Supplied records
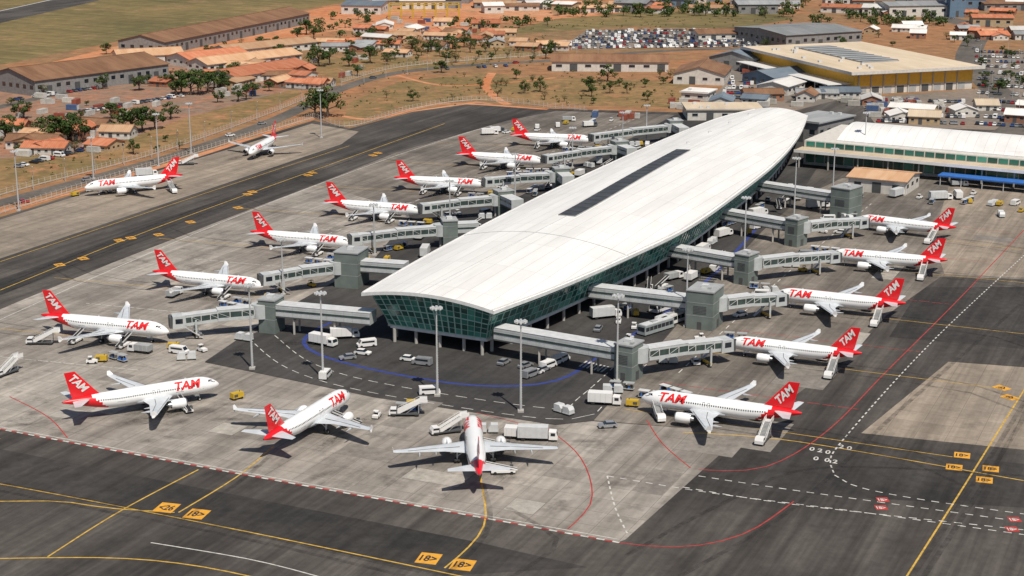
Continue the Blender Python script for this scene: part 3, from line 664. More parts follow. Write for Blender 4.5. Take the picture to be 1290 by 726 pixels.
B=MB()
for k in (12,):
    for j in range(NX): B.bar(rp(k,j/NX,.03),rp(k,(j+1)/NX,.03),.22,grey,.1)
for k in range(0,NS):
    if not(k0<=k<k1): B.bar(rp(k,.45,.03),rp(k+1,.45,.03),.2,lgrey,.1)
    for a,c in((.012,.012),(.988,.988)): B.bar(rp(k,a,.12),rp(k+1,c,.12),.3,white,.25)
for k in range(40,NS,5): B.box(-.6,.6,-.6,.6,0,.5,lgrey,Matrix.Translation(rp(k,.35,0)))
B.obj('roof_seams',term)
gm=[mat('terminal_glass_%d'%i,c,.15,spec=.7,var=.15,scale=.2) for i,c in enumerate([(.022,.15,.12),(.035,.21,.165),(.012,.085,.07),(.07,.30,.24),(.018,.12,.10)])]
mull=mat('mullion_green_white',(.36,.54,.47),.45)
ZF=4.6
def wallrow(T,Bm,name,npane,rows):
    Bg=MB(); Bf=MB(); n=len(T)-1
    for i in range(n):
        for r in range(rows):
            a=Bm[i].lerp(T[i],r/rows); b_=Bm[i+1].lerp(T[i+1],r/rows); c=Bm[i+1].lerp(T[i+1],(r+1)/rows); d=Bm[i].lerp(T[i],(r+1)/rows)
            Bg.add([a,b_,c,d],[(0,1,2,3)],random.choice(gm))
        Bf.bar(Bm[i],T[i],.16,mull,.35)
        for r in range(rows+1):
            Bf.bar(Bm[i].lerp(T[i],r/rows),Bm[i+1].lerp(T[i+1],r/rows),.12 if r%3 else .25,mull)
    Bf.bar(Bm[n],T[n],.2,mull,.35)
    Bg.obj(name,term); Bf.obj(name+'_frames',term)
def inset(k,s_in,z,side):
    a=Ls[k]; c=Rs[k]; w=(c-a).length; s=s_in/w if side=='L' else 1-s_in/w; p=a.lerp(c,s)
    zz=z if z is not None else EH+rise(k)*(1-(2*s-1)**2)-.92
    return Vector((p.x,p.y,zz))
SUB=2
def side(sd):
    T=[];Bm=[]
    for i in range(NS*SUB+1):
        k=i/SUB; k0_=int(min(k,NS-1)); f=k-k0_
        T.append(inset(k0_,2.0,None,sd).lerp(inset(k0_+1,2.0,None,sd),f)); Bm.append(inset(k0_,5.2,ZF,sd).lerp(inset(k0_+1,5.2,ZF,sd),f))
    d0=Vector((Rs[1]-Rs[0]).normalized().to_3d())
    T[0]=T[0]+d0*1.6; Bm[0]=Bm[0]+d0*4.5; Bm[1]=Bm[1]+d0*2.6
    return T,Bm
TL,BL=side('L'); TR,BR=side('R')
wallrow(TL,BL,'side_glazing',0,4); wallrow(TR,BR,'side_glazing',0,4)
n=16; T=[];Bm=[]
for i in range(n+1):
    s=i/n; p=TL[0].lerp(TR[0],s)
    w=(Rs[0]-Ls[0]).length; ss=(2.0+(w-4)*s)/w; p.z=EH+rise(0)*(1-(2*ss-1)**2)-.92
    T.append(p); Bm.append(BL[0].lerp(BR[0],s))
wallrow(T,Bm,'front_glazing',0,6)
B=MB(); B.add([BL[-1],BR[-1],TR[-1],TL[-1]],[(0,1,2,3)],gm[1]); B.obj('end_wall',term)
B=MB(); o1=Vector((0,0,-.9))
for i in range(0,NS*SUB,1):
    a,b_,c,d=BL[i],BR[i],BR[i+1],BL[i+1]
    B.add([a,b_,c,d],[(0,1,2,3)],conc); B.add([a+o1,b_+o1,c+o1,d+o1],[(3,2,1,0)],conc)
    B.add([a,d,d+o1,a+o1],[(0,1,2,3)],lgrey); B.add([b_,c,c+o1,b_+o1],[(3,2,1,0)],lgrey)
a,b_=BL[0],BR[0]; B.add([a,b_,b_+o1,a+o1],[(0,1,2,3)],lgrey)
B.obj('floor_slab',term)
B=MB()
for i in range(0,NS*SUB+1,3):
    for P_,Q_ in((BL,BR),(BR,BL)):
        d=(Q_[i]-P_[i]).normalized(); p=P_[i]+d*1.2; B.tube((p.x,p.y,0),(p.x,p.y,ZF-.85),.45,.45,12,conc)
for s in(.25,.5,.75):
    p=BL[0].lerp(BR[0],s)+Vector((math.sin(AX),math.cos(AX),0))*1.2; B.tube((p.x,p.y,0),(p.x,p.y,ZF-.85),.45,.45,12,conc)
B.obj('columns',term,smooth=40)
B=MB(); m_base=mat('ground_floor_wall',(.30,.28,.25),.8,var=.2)
st=8
for i in range(st,NS*SUB,1):
    q=[]
    for j in(i,i+1):
        d=(BR[j]-BL[j]); u=d.normalized(); q.append((BL[j]+u*8,BR[j]-u*8))
    for a,c in((q[0][0],q[1][0]),(q[0][1],q[1][1])):
        mm=dgrey if i%5==0 else m_base
        B.add([(a.x,a.y,0),(c.x,c.y,0),(c.x,c.y,ZF-.9),(a.x,a.y,ZF-.9)],[(0,1,2,3)],mm)
d=(BR[st]-BL[st]).normalized(); a=BL[st]+d*8; c=BR[st]-d*8
B.add([(a.x,a.y,0),(c.x,c.y,0),(c.x,c.y,ZF-.9),(a.x,a.y,ZF-.9)],[(0,1,2,3)],m_base)
B.obj('ground_floor_walls',term)
# ---------------------------------------------------------------- boarding bridges
brg=mat('bridge_glass',(.05,.075,.07),.15,var=.3,scale=.6,spec=.6); brgrey=mat('bridge_cladding',(.48,.50,.50),.5,var=.12); towm=mat('tower_cladding',(.16,.19,.175),.6,var=.2,scale=.3)
def tunnel(B,p,q,w,z0,z1,glz=True,z0b=None,z1b=None):
    z0b=z0 if z0b is None else z0b; z1b=z1 if z1b is None else z1b
    d=(q-p); L=d.length; u=d/L; n=Vector((-u.y,u.x))*w/2
    def P(t,s,z): r=p+u*t+n*s; return Vector((r.x,r.y,z))
    def zz(t,f): a=z0+(z0b-z0)*t/L; c=z1+(z1b-z1)*t/L; return a+(c-a)*f
    for m_,f0,f1,e in((brgrey,0,.28,1),(brg if glz else brgrey,.28,.78,.96 if glz else .99),(brgrey,.78,1,1)):
        vs=[P(t,s*e,zz(t,f)) for t in(0,L) for s,f in((-1,f0),(1,f0),(1,f1),(-1,f1))]
        B.add(vs,[(0,3,2,1),(4,5,6,7),(0,1,5,4),(1,2,6,5),(2,3,7,6),(3,0,4,7)],m_)
    k=max(2,int(L/2.4))
    for i in range(k+1):
        t=L*i/k
        for s in(-1,1):
            if glz:
                B.bar(P(t,s,zz(t,.26)),P(t,s,zz(t,.8)),.13,white)
                if i<k and i%2==0: B.bar(P(t,s,zz(t,.28)),P(L*(i+1)/k,s,zz(L*(i+1)/k,.78)),.08,lgrey)
            else: B.bar(P(t,s,zz(t,.02)),P(t,s,zz(t,.98)),.05,grey)
    B.add([P(0,-1.04,zz(0,1)+.02),P(L,-1.04,zz(L,1)+.02),P(L,1.04,zz(L,1)+.02),P(0,1.04,zz(0,1)+.02)],[(3,2,1,0)],lgrey)
BRL=[((342,394),(222,404),(470,400)),((443,338),(334,351),(512,338)),((566,292),(446,301),(602,286)),((634,254),(534,262),(652,258)),((707,225),(614,229),(716,228)),((780,190),(689,200),(796,192)),((850,163),(748,173),(862,166)),
     ((792,452),(914,433),(628,418)),((888,388),(982,376),(745,366)),((940,336),(1050,323),(838,314)),((1003,290),(1086,280),(905,268)),((1066,255),None,(955,234))]
for tw,cab,tm in BRL:
    Tw=G(*tw,5.0); Tm=G(*tm,6.2); e=empty('boarding_bridge',(0,0,0))
    ax=(Tw-Tm).normalized(); ang=math.atan2(ax.y,ax.x)
    big=tw in((888,388),(443,338),(1066,255))
    s=4.6 if big else 3.0; hh=10.5 if big else 9.0
    B=MB(); M=Matrix.Translation((Tw.x,Tw.y,0))@Matrix.Rotation(ang,4,'Z')
    B.box(-s*.8,s*.8,-s,s,0,hh,towm,M); B.box(-s*.8-.2,s*.8+.2,-s-.2,s+.2,hh,hh+.35,grey,M)
    for z in(3.8,7.4): B.box(-s*.8-.04,s*.8+.04,-s-.04,s+.04,z,z+.1,grey,M)
    for z in [4.4+i*.4 for i in range(6)]: B.box(-s*.4,s*.4,-s-.05,-s,z,z+.2,dgrey,M)
    B.box(s*.8,s*.8+.06,-.8,.8,0,2.3,dgrey,M); B.box(-.6,.6,-s-.06,-s,0,2.2,dgrey,M); B.box(-.9,.9,-.9,.9,hh+.35,hh+1.1,lgrey,M); B.box(1.3,2.1,-2.2,-1.2,hh+.35,hh+.9,grey,M)
    B.obj('stair_tower',e)
    B=MB(); tunnel(B,Tm,Tw-ax*s*.8,4.6,4.6,7.9,glz=False)
    n=Vector((-ax.y,ax.x)); L=(Tw-Tm).length
    for sd in(-1,1):
        p=Tm+n*sd*2.33; q=Tw-ax*s*.8+n*sd*2.33; B.bar((p.x,p.y,6.5),(q.x,q.y,6.5),.1,brg,.5); B.bar((p.x,p.y,4.75),(q.x,q.y,4.75),.1,dgrey,.35)
    if L>22:
        for f in(.35,.75):
            c=Tm.lerp(Tw,f)
            for sd in(-1,1): p=c+n*sd*1.7; B.bar((p.x,p.y,0),(p.x,p.y,4.5),.5,conc)
            B.bar((c+n*2.1).to_3d()+Vector((0,0,4.2)),(c-n*2.1).to_3d()+Vector((0,0,4.2)),.5,conc)
    B.obj('fixed_walkway',e)
    if cab:
        Cb=G(*cab,5.0); d=(Cb-Tw).normalized(); p0=Tw+d*s*.95; Lx=(Cb-p0).length
        B=MB(); B.tube((p0.x,p0.y,4.0),(p0.x,p0.y,7.8),2.4,2.4,16,brgrey); B.tube((p0.x,p0.y,0),(p0.x,p0.y,4.0),.6,.6,12,conc); B.obj('rotunda',e,smooth=40)
        B=MB(); m1=p0+d*Lx*.52; tunnel(B,p0+d*2,m1,3.6,4.3,7.3,True); tunnel(B,m1-d*.5,Cb-d*1.5,3.1,4.2,7.0,True,3.6,6.5); B.obj('telescopic_tunnel',e)
        B=MB(); M=Matrix.Translation((Cb.x,Cb.y,0))@Matrix.Rotation(math.atan2(d.y,d.x),4,'Z')
        B.box(-2.4,1.2,-2.0,2.0,3.3,6.5,brgrey,M,tx=.15); B.box(1.2,1.9,-1.8,1.8,3.4,6.3,dgrey,M,tx=.05); B.box(-1.5,.4,-2.05,2.05,4.6,5.9,glassd,M)
        B.obj('cab',e)
        B=MB(); c=p0+d*Lx*.78; n=Vector((-d.y,d.x))
        for sd in(-1,1):
            p=c+n*sd*2.1; B.bar((p.x,p.y,.5),(p.x,p.y,5.2),.45,brgrey)
            q=c+n*sd*1.4; B.tube((q.x,q.y,.55),(q.x+n.x*.5*sd,q.y+n.y*.5*sd,.55),.55,.55,12,black)
        a=c+n*2.3;b_=c-n*2.3; B.bar((a.x,a.y,1.1),(b_.x,b_.y,1.1),.5,yel); B.bar((a.x,a.y,3.6),(b_.x,b_.y,3.6),.4,brgrey)
        g=Cb-d*2.2+n*2.3; h=g-d*4.5
        B.bar((h.x,h.y,.1),(g.x,g.y,3.5),.9,galv,.12); B.bar((h.x,h.y,1.1),(g.x,g.y,4.5),.06,galv)
        B.obj('drive_column',e)
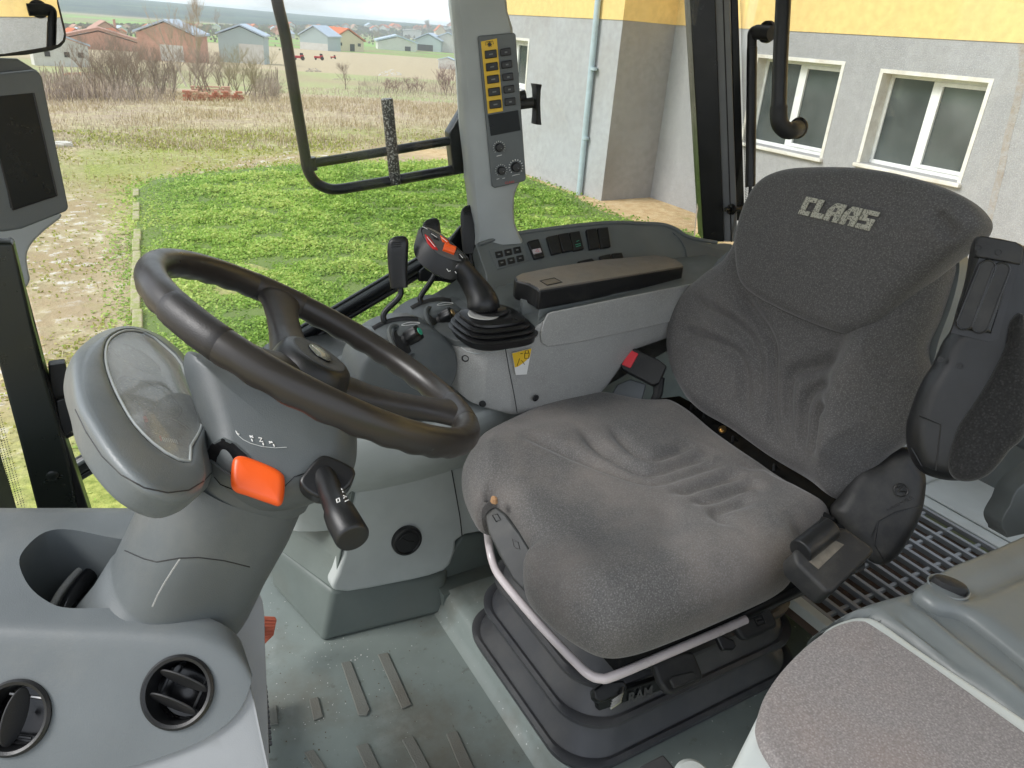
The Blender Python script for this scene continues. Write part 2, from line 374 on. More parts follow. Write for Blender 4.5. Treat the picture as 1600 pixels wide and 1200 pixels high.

Aim of the task
Select all lines with the word "this" from the entries above.

The completed task
Continue the Blender Python script for this scene: part 3, from line 664. More parts follow. Write for Blender 4.5. Take the picture to be 1290 by 726 pixels.
The Blender Python script for this scene continues. Write part 2, from line 374 on. More parts follow. Write for Blender 4.5. Treat the picture as 1600 pixels wide and 1200 pixels high.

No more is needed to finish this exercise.